[Entries with scene source code]
────────────────────

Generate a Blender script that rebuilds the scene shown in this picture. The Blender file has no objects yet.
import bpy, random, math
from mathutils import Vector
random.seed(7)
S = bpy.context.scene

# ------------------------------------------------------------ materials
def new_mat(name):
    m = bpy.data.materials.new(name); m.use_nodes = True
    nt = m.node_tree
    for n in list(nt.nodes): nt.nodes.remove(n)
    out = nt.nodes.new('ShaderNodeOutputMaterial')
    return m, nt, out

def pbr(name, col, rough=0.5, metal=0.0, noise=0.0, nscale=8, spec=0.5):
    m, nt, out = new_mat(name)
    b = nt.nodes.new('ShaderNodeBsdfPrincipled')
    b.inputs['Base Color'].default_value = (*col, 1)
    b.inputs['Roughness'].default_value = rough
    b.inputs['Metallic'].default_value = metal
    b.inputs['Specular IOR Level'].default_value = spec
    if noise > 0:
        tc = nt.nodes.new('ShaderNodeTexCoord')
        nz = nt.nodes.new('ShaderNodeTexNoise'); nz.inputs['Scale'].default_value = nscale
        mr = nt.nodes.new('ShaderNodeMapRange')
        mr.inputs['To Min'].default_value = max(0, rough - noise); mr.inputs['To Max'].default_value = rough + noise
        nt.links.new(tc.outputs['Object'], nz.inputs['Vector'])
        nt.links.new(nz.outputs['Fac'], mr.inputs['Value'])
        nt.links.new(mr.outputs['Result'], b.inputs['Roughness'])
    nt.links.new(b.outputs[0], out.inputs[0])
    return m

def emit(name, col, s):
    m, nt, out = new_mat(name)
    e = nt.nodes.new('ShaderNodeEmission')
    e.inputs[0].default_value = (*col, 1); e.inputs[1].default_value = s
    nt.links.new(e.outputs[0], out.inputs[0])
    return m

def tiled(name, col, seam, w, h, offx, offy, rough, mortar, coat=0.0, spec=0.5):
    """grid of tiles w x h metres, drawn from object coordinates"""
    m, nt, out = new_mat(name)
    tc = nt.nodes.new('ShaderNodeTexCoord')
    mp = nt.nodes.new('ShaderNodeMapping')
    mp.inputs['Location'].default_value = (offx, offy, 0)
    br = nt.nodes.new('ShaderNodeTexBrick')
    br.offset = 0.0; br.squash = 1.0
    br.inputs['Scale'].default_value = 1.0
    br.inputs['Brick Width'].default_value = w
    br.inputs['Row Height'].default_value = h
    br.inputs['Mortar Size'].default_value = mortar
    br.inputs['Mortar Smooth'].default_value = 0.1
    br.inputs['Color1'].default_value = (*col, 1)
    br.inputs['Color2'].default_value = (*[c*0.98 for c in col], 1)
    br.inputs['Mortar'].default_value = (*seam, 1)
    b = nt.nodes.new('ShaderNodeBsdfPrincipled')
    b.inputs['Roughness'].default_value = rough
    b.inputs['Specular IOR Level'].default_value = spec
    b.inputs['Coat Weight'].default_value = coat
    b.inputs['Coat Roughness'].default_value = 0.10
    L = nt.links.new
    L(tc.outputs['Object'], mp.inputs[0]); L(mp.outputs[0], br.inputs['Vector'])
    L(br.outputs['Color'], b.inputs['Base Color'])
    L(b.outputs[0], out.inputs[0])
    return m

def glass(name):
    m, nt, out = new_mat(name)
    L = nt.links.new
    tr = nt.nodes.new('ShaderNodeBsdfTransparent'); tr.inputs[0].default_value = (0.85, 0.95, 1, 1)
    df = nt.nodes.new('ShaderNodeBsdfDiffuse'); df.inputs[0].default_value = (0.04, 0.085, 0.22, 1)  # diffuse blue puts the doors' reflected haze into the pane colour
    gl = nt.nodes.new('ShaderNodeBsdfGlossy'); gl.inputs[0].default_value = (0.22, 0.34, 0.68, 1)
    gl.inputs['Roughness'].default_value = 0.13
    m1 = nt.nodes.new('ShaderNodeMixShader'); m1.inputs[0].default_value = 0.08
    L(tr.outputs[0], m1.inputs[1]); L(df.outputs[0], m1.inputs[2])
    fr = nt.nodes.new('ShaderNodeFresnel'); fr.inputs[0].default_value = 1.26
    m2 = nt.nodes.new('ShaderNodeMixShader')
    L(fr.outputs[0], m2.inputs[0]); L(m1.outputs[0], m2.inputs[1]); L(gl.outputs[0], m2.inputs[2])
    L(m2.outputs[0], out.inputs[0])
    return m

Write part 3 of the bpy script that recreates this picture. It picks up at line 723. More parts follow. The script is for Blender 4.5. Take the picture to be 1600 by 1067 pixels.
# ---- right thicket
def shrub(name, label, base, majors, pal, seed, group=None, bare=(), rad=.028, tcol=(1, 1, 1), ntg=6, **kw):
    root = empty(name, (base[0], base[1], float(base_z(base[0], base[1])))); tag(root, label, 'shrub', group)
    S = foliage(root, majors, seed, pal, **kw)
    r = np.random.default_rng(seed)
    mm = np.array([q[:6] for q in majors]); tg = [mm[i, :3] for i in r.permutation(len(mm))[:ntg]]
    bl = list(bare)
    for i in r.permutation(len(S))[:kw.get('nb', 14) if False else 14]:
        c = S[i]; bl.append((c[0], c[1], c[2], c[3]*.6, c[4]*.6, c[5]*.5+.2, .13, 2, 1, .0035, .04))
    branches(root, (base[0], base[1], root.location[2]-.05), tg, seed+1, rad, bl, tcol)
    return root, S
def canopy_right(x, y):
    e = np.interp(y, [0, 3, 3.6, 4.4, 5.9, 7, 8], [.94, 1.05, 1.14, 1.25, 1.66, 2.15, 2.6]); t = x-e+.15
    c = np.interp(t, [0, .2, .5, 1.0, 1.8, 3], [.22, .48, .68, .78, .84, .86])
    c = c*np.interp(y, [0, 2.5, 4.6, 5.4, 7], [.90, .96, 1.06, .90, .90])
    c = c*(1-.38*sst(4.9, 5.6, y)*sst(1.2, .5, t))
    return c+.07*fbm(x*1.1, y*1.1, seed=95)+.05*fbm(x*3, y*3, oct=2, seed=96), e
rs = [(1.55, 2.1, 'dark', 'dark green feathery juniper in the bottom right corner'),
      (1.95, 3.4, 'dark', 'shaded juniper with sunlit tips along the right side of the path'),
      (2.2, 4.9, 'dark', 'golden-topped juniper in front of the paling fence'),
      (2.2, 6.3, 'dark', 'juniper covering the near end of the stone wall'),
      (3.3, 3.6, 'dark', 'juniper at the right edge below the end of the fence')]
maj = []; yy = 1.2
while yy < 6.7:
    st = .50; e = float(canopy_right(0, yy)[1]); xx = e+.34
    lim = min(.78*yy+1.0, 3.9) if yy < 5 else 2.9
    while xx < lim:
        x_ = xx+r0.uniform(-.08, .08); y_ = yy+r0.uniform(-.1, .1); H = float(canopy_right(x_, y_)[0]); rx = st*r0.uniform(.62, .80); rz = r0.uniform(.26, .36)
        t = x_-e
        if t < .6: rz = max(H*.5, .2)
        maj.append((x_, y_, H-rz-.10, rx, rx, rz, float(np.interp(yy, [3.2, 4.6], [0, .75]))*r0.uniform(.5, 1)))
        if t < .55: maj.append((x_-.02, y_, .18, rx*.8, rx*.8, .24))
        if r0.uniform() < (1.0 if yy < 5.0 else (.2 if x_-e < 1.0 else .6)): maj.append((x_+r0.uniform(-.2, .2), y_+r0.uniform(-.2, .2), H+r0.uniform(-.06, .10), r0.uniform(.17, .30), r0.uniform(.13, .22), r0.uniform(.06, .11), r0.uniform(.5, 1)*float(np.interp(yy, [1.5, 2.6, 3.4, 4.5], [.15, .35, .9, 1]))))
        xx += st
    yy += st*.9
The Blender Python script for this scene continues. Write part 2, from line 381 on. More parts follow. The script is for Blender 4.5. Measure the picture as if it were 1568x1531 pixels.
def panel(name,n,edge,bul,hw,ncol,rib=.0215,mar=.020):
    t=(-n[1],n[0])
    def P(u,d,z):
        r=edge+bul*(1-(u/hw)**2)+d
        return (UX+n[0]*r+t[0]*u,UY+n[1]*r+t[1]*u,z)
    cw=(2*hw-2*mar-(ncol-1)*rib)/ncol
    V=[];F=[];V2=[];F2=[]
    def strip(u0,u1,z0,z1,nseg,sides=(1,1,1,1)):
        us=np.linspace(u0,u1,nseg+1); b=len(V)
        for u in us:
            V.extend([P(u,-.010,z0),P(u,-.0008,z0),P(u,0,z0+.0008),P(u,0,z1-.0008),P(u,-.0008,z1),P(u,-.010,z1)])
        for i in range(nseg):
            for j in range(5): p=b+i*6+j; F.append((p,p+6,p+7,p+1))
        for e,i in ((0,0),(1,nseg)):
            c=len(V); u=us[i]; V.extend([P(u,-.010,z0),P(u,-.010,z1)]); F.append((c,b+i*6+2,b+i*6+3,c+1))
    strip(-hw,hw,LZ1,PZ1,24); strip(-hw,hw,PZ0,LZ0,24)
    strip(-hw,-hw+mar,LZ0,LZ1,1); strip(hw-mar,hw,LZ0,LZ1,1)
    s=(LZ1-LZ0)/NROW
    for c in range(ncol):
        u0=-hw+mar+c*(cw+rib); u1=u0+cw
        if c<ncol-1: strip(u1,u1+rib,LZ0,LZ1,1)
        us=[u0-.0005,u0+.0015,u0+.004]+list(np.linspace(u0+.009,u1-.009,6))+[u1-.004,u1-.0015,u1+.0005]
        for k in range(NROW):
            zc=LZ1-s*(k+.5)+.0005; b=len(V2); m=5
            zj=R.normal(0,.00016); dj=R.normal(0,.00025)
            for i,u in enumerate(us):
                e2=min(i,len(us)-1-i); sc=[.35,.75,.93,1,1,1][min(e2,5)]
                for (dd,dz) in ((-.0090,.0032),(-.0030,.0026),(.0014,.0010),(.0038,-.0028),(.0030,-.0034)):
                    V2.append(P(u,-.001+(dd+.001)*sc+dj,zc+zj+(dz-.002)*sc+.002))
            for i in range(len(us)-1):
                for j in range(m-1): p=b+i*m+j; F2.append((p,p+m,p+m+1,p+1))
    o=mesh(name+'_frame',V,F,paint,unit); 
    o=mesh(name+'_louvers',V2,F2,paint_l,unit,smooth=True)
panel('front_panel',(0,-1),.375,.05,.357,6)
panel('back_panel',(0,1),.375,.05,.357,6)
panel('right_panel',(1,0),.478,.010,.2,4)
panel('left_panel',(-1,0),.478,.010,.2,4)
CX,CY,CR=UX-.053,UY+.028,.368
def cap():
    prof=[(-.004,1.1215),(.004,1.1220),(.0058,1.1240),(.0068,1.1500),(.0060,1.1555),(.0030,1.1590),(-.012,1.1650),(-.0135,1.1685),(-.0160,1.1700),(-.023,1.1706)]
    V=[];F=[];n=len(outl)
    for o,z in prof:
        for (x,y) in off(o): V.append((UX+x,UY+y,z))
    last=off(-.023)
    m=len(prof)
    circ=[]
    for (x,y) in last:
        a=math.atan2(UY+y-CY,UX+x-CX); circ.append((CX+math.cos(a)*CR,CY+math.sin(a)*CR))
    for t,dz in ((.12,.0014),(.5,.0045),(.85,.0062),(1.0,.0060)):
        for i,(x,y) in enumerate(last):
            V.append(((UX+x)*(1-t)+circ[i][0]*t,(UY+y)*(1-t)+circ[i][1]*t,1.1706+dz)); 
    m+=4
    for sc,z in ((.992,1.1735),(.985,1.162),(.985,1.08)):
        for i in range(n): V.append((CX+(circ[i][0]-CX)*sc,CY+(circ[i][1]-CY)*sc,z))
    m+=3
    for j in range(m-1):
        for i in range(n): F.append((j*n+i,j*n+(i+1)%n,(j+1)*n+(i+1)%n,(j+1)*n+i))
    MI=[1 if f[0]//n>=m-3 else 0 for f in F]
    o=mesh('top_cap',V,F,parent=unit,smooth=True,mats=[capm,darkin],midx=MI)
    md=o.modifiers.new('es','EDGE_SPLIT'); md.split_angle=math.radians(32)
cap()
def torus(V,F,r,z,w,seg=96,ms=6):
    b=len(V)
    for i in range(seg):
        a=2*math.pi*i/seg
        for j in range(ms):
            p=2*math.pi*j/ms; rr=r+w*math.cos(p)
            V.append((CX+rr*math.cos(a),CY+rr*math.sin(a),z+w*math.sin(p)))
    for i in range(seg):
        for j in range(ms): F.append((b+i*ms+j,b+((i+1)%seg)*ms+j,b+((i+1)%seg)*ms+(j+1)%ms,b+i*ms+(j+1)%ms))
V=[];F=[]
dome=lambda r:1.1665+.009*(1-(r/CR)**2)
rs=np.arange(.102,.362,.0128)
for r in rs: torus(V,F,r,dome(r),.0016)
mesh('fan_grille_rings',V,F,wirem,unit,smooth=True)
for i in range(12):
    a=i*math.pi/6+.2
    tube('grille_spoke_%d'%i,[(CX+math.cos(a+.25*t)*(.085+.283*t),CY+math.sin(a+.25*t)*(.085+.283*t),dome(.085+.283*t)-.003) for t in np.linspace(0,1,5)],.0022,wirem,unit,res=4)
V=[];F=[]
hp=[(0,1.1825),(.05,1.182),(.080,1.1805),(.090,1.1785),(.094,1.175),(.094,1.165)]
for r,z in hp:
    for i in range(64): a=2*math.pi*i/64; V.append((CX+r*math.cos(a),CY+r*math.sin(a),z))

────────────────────

TASK OBJECTIVE: The lines to extract from the data above begin with the line containing "panel('front_panel',(0,-1),.375,.05,.357,6)" and end with the line containing "panel('right_panel',(1,0),.478,.010,.2,4)". Extract them exactly, including both.

ANSWER TO THE TASK:
panel('front_panel',(0,-1),.375,.05,.357,6)
panel('back_panel',(0,1),.375,.05,.357,6)
panel('right_panel',(1,0),.478,.010,.2,4)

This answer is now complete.